Ich vergesse oft, dass es Differenzen zwischen uns allen gibt. Nein, ich verdränge es gerne! Weil ich von Deutschland schwärme und weil ich glaube, dass wir ‚gemeinsam‘ immer besser dran sind als ‚einsam‘. Ich vertraue Deutschland. Weil ich gerne hier lebe.

Ach ja, und weil ich gerne lache.

Zugegebenermaßen passt das ‚Lachen‘ da jetzt nicht so gut rein. Aber egal, Lachen ist immer gut! 🙂

Das Lied von Herbert Grönemeyer geht weiter mit den Worten:

…Du fehlst.

Mir fehlt meine Kindheit. Kindheit war so schön! Ich habe als Kind zwar nie verstanden, warum ich keine Bockwurst essen durfte, aber polnische Nachnamen konnte ich so gut aussprechen, wie ich Weihnachtsmärkte leiden konnte. Und zwar sehr gut!

Wenn Lehrer mir erklären wollen, wie schlecht meine Religion sei

Ich habe in der Grundschule ein Jahr lang den katholischen Religionsunterricht mitgemacht und danach ein Jahr lang den evangelischen. Ich fand beides langweilig! Den Sachkunde-Unterricht fand ich auch langweilig, aber den konnte ich nicht abwählen, wie den Religionsunterricht. Dann hatte ich mit den anderen schwarzhaarigen Kindern früher Schluss. Wir haben auf dem Schulhof Fußball gespielt und auf unsere christlichen Freunde gewartet.

In der weiterführenden Schule waren wir dann die ‚ORU-Kinder‘: „ohne Religions-Unterricht“. ‚Ohne Religion‘ war dieser Unterricht aber nicht: Man hat einen komischen Kauz auf uns gejagt, der mit Zitaten aus dem Koran versuchte, uns klarzumachen, wie schlecht unsere Religion sei. Am seltsamsten wurde dieses Spiel für die einzige Buddhistin in der Klasse!

Aber am Ende wurde es ein lustiges Spiel. Dieser Lehrer hatte sich nämlich mit der Internet-Generation angelegt. Prompt hatten alle SchülerInnen des ORU-Unterrichts zur nächsten Stunde ähnlich kontroverse Sätze aus der Bibel herausgesucht.

Auch die Buddhistin!

Ohne zu wissen, warum wir es taten, hatten wir uns zusammengeschlossen, um es dem Christen heimzuzahlen. Wir mussten ja schließlich etwas verteidigen! Unsere Kultur und unsere Identität! Oder uns selbst?

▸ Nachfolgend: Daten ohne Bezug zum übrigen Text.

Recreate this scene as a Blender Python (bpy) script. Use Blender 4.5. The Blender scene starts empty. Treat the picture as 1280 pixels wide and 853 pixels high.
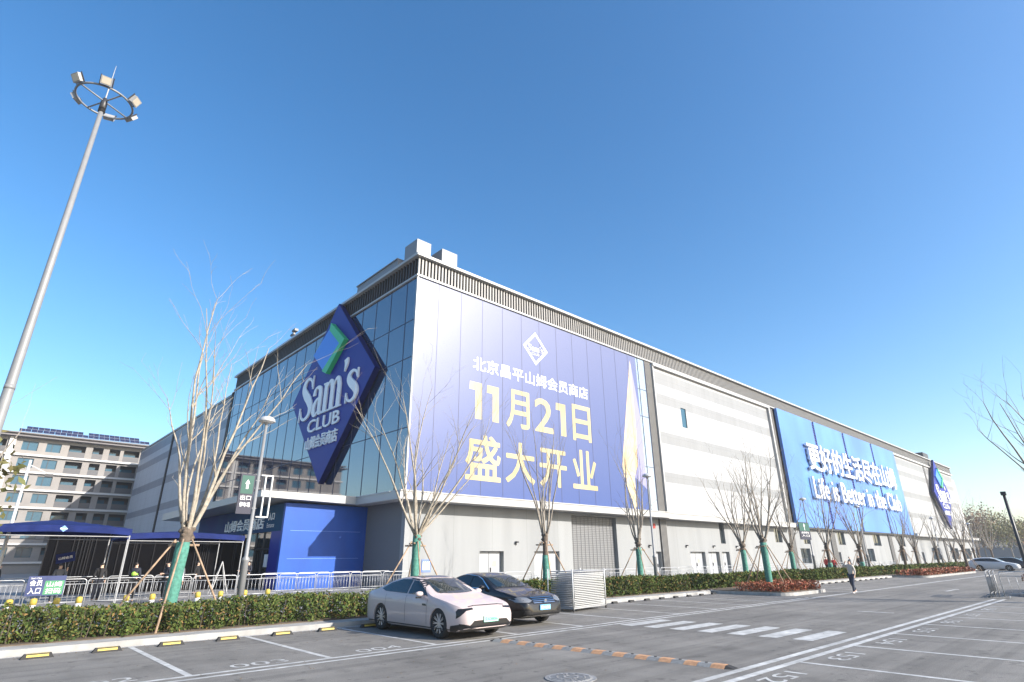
import bpy, bmesh, math, random
import numpy as np
from mathutils import Vector, Matrix
from mathutils.bvhtree import BVHTree
C = bpy.context.scene.collection
scn = bpy.context.scene
PI = math.pi
random.seed(7)
# ------------------------------------------------------------------ camera
FPX, EYE = 697.0, 1.9
def setup_camera():
    cx, cy = 640.0, 426.5
    n = np.array([-0.0085, 1.0, -272.0 / FPX]); n /= np.linalg.norm(n)
    vr = np.array([1450 - cx, -(691.5 - cy), -FPX])
    U = vr - np.dot(vr, n) * n; U /= np.linalg.norm(U)
    V = np.cross(n, U)
    R = np.array([U, V, n])
    cd = bpy.data.cameras.new('camera'); cam = bpy.data.objects.new('camera', cd); C.objects.link(cam)
    m = Matrix([list(map(float, R[i])) + [0.0] for i in range(3)] + [[0, 0, 0, 1]])
    m.translation = (0, 0, EYE)
    cam.matrix_world = m
    cd.sensor_width = 36.0; cd.lens = 36.0 * FPX / 1280.0
    cd.clip_start = 0.1; cd.clip_end = 3000
    scn.camera = cam
setup_camera()
# ------------------------------------------------------------------ light
SUN_EL = 25.5
SUNX, SUNY = 0.387, -0.922
w = bpy.data.worlds.new('World'); scn.world = w; w.use_nodes = True
nt = w.node_tree; bg = nt.nodes['Background']
sky = nt.nodes.new('ShaderNodeTexSky'); sky.sky_type = 'NISHITA'; sky.sun_disc = False
sky.sun_elevation = math.radians(SUN_EL); sky.sun_rotation = math.atan2(SUNX, SUNY)
sky.air_density = 1.0; sky.dust_density = 1.4; sky.ozone_density = 1.7; sky.altitude = 50
hs = nt.nodes.new('ShaderNodeHueSaturation'); hs.inputs['Saturation'].default_value = 1.32; hs.inputs['Value'].default_value = 1.2
nt.links.new(sky.outputs[0], hs.inputs['Color']); nt.links.new(hs.outputs[0], bg.inputs[0]); bg.inputs[1].default_value = 0.125
sd = bpy.data.lights.new('sun', 'SUN'); sd.energy = 5.0; sd.angle = math.radians(0.5); sd.color = (1.0, 0.94, 0.87)
so = bpy.data.objects.new('sun', sd); C.objects.link(so)
tosun = Vector((SUNX * math.cos(math.radians(SUN_EL)), SUNY * math.cos(math.radians(SUN_EL)), math.sin(math.radians(SUN_EL))))
so.rotation_euler = tosun.to_track_quat('Z', 'Y').to_euler(); so.location = (30, -40, 40)
scn.view_settings.view_transform = 'Standard'; scn.view_settings.look = 'None'
scn.view_settings.exposure = 0.86; scn.view_settings.gamma = 1
scn.view_settings.use_curve_mapping = False
# ------------------------------------------------------------------ materials
MATS = {}
def mat(name, col, rough=0.6, metal=0.0, noise=0.0, nscale=5.0, coat=0.0, spec=0.5, bump=0.0, bscale=40.0, col2=None, detail=6.0):
    if name in MATS: return MATS[name]
    m = bpy.data.materials.new(name); m.use_nodes = True; t = m.node_tree; b = t.nodes['Principled BSDF']
    b.inputs['Base Color'].default_value = (*col, 1); b.inputs['Roughness'].default_value = rough
    b.inputs['Metallic'].default_value = metal; b.inputs['Coat Weight'].default_value = coat
    b.inputs['Specular IOR Level'].default_value = spec; b.inputs['Coat Roughness'].default_value = 0.03
    if noise or col2:
        tc = t.nodes.new('ShaderNodeTexCoord'); nz = t.nodes.new('ShaderNodeTexNoise')
        nz.inputs['Scale'].default_value = nscale; nz.inputs['Detail'].default_value = detail
        t.links.new(tc.outputs['Object'], nz.inputs['Vector'])
        cr = t.nodes.new('ShaderNodeValToRGB')
        c2 = col2 if col2 else tuple(c * (1 - noise) for c in col)
        c1 = col if col2 else tuple(min(1, c * (1 + noise)) for c in col)
        cr.color_ramp.elements[0].position = 0.32; cr.color_ramp.elements[1].position = 0.68
        cr.color_ramp.elements[0].color = (*c2, 1); cr.color_ramp.elements[1].color = (*c1, 1)
        t.links.new(nz.outputs['Fac'], cr.inputs[0]); t.links.new(cr.outputs[0], b.inputs['Base Color'])
    if bump:
        tc = t.nodes.new('ShaderNodeTexCoord'); nb = t.nodes.new('ShaderNodeTexNoise')
        nb.inputs['Scale'].default_value = bscale; nb.inputs['Detail'].default_value = 4
        bp = t.nodes.new('ShaderNodeBump'); bp.inputs['Strength'].default_value = bump; bp.inputs['Distance'].default_value = 0.02
        t.links.new(tc.outputs['Object'], nb.inputs['Vector']); t.links.new(nb.outputs['Fac'], bp.inputs['Height'])
        t.links.new(bp.outputs[0], b.inputs['Normal'])
    MATS[name] = m; return m
def nodes_of(m): return m.node_tree, m.node_tree.nodes, m.node_tree.links
def asphalt_mat():
    m = mat('asphalt', (0.12, 0.12, 0.118), 0.85, bump=0.35, bscale=120)
    t, n, l = nodes_of(m); b = n['Principled BSDF']; tc = n.new('ShaderNodeTexCoord')
    def noise(sc, vec=None, det=8, ro=0.6):
        z = n.new('ShaderNodeTexNoise'); z.inputs['Scale'].default_value = sc; z.inputs['Detail'].default_value = det; z.inputs['Roughness'].default_value = ro
        l.new(vec or tc.outputs['Object'], z.inputs['Vector']); return z.outputs['Fac']
    mp = n.new('ShaderNodeMapping'); mp.inputs['Scale'].default_value = (0.05, 0.9, 1); l.new(tc.outputs['Object'], mp.inputs['Vector'])
    mp2 = n.new('ShaderNodeMapping'); mp2.inputs['Scale'].default_value = (0.9, 0.1, 1); l.new(tc.outputs['Object'], mp2.inputs['Vector'])
    a = noise(0.35); g = noise(55, det=3); s = noise(1.6, mp.outputs[0], 5); s2 = noise(1.3, mp2.outputs[0], 6)
    def ramp(src, p0, p1, v0, v1):
        r = n.new('ShaderNodeMapRange'); r.inputs[1].default_value = p0; r.inputs[2].default_value = p1; r.inputs[3].default_value = v0; r.inputs[4].default_value = v1
        l.new(src, r.inputs[0]); return r.outputs[0]
    def mul(x, y):
        q = n.new('ShaderNodeMath'); q.operation = 'MULTIPLY'; l.new(x, q.inputs[0]); l.new(y, q.inputs[1]); return q.outputs[0]
    v = mul(mul(ramp(a, .35, .65, .82, 1.14), ramp(g, .3, .7, .62, 1.38)), mul(ramp(s, .35, .65, .88, 1.1), ramp(s2, .35, .7, 1.06, .86)))
    st = noise(0.9, det=3); v = mul(v, ramp(st, .56, .68, 1.0, .76)); st2 = noise(3.1, det=2); v = mul(v, ramp(st2, .62, .68, 1.0, .66))
    mp3 = n.new('ShaderNodeMapping'); mp3.inputs['Scale'].default_value = (0.03, 2.2, 1); l.new(tc.outputs['Object'], mp3.inputs['Vector'])
    v = mul(v, ramp(noise(1.0, mp3.outputs[0], 3), .50, .64, 1.0, .78))
    vo = n.new('ShaderNodeTexVoronoi'); vo.feature = 'DISTANCE_TO_EDGE'; vo.inputs['Scale'].default_value = 0.16; vo.inputs['Randomness'].default_value = 1
    wn = n.new('ShaderNodeTexNoise'); wn.inputs['Scale'].default_value = 1.2; wn.inputs['Detail'].default_value = 5; l.new(tc.outputs['Object'], wn.inputs['Vector'])
    vm = n.new('ShaderNodeVectorMath'); vm.operation = 'SCALE'; vm.inputs['Scale'].default_value = 1.3; l.new(wn.outputs['Color'], vm.inputs[0])
    va = n.new('ShaderNodeVectorMath'); va.operation = 'ADD'; l.new(tc.outputs['Object'], va.inputs[0]); l.new(vm.outputs[0], va.inputs[1]); l.new(va.outputs[0], vo.inputs['Vector'])
    v = mul(v, ramp(vo.outputs['Distance'], .0, .0028, .66, 1.0))
    mx = n.new('ShaderNodeVectorMath'); mx.operation = 'SCALE'; mx.inputs[0].default_value = (0.180, 0.170, 0.153); l.new(v, mx.inputs['Scale'])
    l.new(mx.outputs[0], b.inputs['Base Color']); return m
def tile_mat(name, c1, c2, cm, sx, sy, mortar=0.02, rough=0.75, axis='XY', off=0.0):
    m = mat(name, c1, rough); t, n, l = nodes_of(m); b = n['Principled BSDF']; tc = n.new('ShaderNodeTexCoord')
    sp = n.new('ShaderNodeSeparateXYZ'); cb = n.new('ShaderNodeCombineXYZ'); l.new(tc.outputs['Object'], sp.inputs[0])
    l.new(sp.outputs[axis[0]], cb.inputs[0]); l.new(sp.outputs[axis[1]], cb.inputs[1])
    br = n.new('ShaderNodeTexBrick'); br.offset = off; br.inputs['Scale'].default_value = 1
    br.inputs['Brick Width'].default_value = sx; br.inputs['Row Height'].default_value = sy; br.inputs['Mortar Size'].default_value = mortar
    br.inputs['Color1'].default_value = (*c1, 1); br.inputs['Color2'].default_value = (*c2, 1); br.inputs['Mortar'].default_value = (*cm, 1)
    l.new(cb.outputs[0], br.inputs['Vector']); l.new(br.outputs['Color'], b.inputs['Base Color']); return m
def stripe_panel_mat(name, light, dark, joint_axis, jw, rough=0.5):
    """metal wall panels: horizontal courses in two greys, fine vertical joints"""
    m = mat(name, light, rough); t, n, l = nodes_of(m); b = n['Principled BSDF']; tc = n.new('ShaderNodeTexCoord')
    sp = n.new('ShaderNodeSeparateXYZ'); l.new(tc.outputs['Object'], sp.inputs[0])
    mr = n.new('ShaderNodeMapRange'); mr.inputs[1].default_value = 6.0; mr.inputs[2].default_value = 24.0; l.new(sp.outputs['Z'], mr.inputs[0])
    cr = n.new('ShaderNodeValToRGB'); cr.color_ramp.interpolation = 'CONSTANT'; e = cr.color_ramp.elements
    e[0].position = 0; e[0].color = (*light, 1); e[1].position = (9.3 - 6) / 18; e[1].color = (*dark, 1)
    for z, c in ((10.3, light), (13.4, dark), (14.7, light), (17.87, dark), (19.06, light), (20.15, dark), (21.67, light)):
        k = e.new((z - 6) / 18); k.color = (*c, 1)
    l.new(mr.outputs[0], cr.inputs[0])
    cb = n.new('ShaderNodeCombineXYZ'); l.new(sp.outputs[joint_axis], cb.inputs[0]); l.new(sp.outputs['Z'], cb.inputs[1])
    br = n.new('ShaderNodeTexBrick'); br.offset = 0.0; br.inputs['Scale'].default_value = 1; br.inputs['Brick Width'].default_value = jw
    br.inputs['Row Height'].default_value = 1.1; br.inputs['Mortar Size'].default_value = 0.012
    br.inputs['Color1'].default_value = (1, 1, 1, 1); br.inputs['Color2'].default_value = (.96, .96, .96, 1); br.inputs['Mortar'].default_value = (.72, .72, .72, 1)
    l.new(cb.outputs[0], br.inputs['Vector'])
    mx = n.new('ShaderNodeMix'); mx.data_type = 'RGBA'; mx.blend_type = 'MULTIPLY'; mx.inputs[0].default_value = 1
    l.new(cr.outputs[0], mx.inputs[6]); l.new(br.outputs['Color'], mx.inputs[7]); l.new(mx.outputs[2], b.inputs['Base Color']); return m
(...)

Nennt es übertrieben, aber mir wird gerade übel, während ich diese Zeilen schreibe!

Ach ja, die Kindheit! Diese unbesorgte Zeit, in der man nicht darüber nachdenken musste, wer man war und wohin man gehörte. Naja, manchmal musste man schon darüber nachdenken. Im Türkeiurlaub hieß es immer: „Magst du Deutschland mehr, oder die Türkei?“. Ich habe diese Frage gehasst! Als könne man sich für eins entscheiden! Ich frage ja auch niemanden, ob er sein rechtes Bein lieber hat oder sein linkes.

„I Want The Best Of Both Worlds“…

Ich weigere mich, in dieser Sache eine Entscheidung zu treffen! Niemand raubt mir meine Herkünfte! Ja, ihr habt richtig gelesen: Herkünfte. In der Mehrzahl, denn es ist halt so! Ich leugne doch nicht, wo ich herkomme! Ich wurde nun mal in verschiedenen Kulturen großgezogen. Ich gehöre zu den nicht gerade wenigen Menschen in Deutschland, die sich das Beste aus beiden Herkünften herauspicken können. Die Pünktlichkeit aus meiner deutschen und die Spontanität aus meiner türkischen Herkunft. Das Ordnungsbewusstsein aus meiner deutschen und die Gastfreundschaft aus meiner türkischen Kultur. Die tollen Kinderserien aus meiner deutschen und die tolleren Familienbesuche aus meiner türkischen Kindheit.

Ja richtig: „ich mach mir die Welt, widewide wie sie mir gefällt!“ Warum? Na, weil ich es kann!

Also nenne ich mich auch so, wie ich will: Der Deutschtürke! Der besorgte Deutschtürke.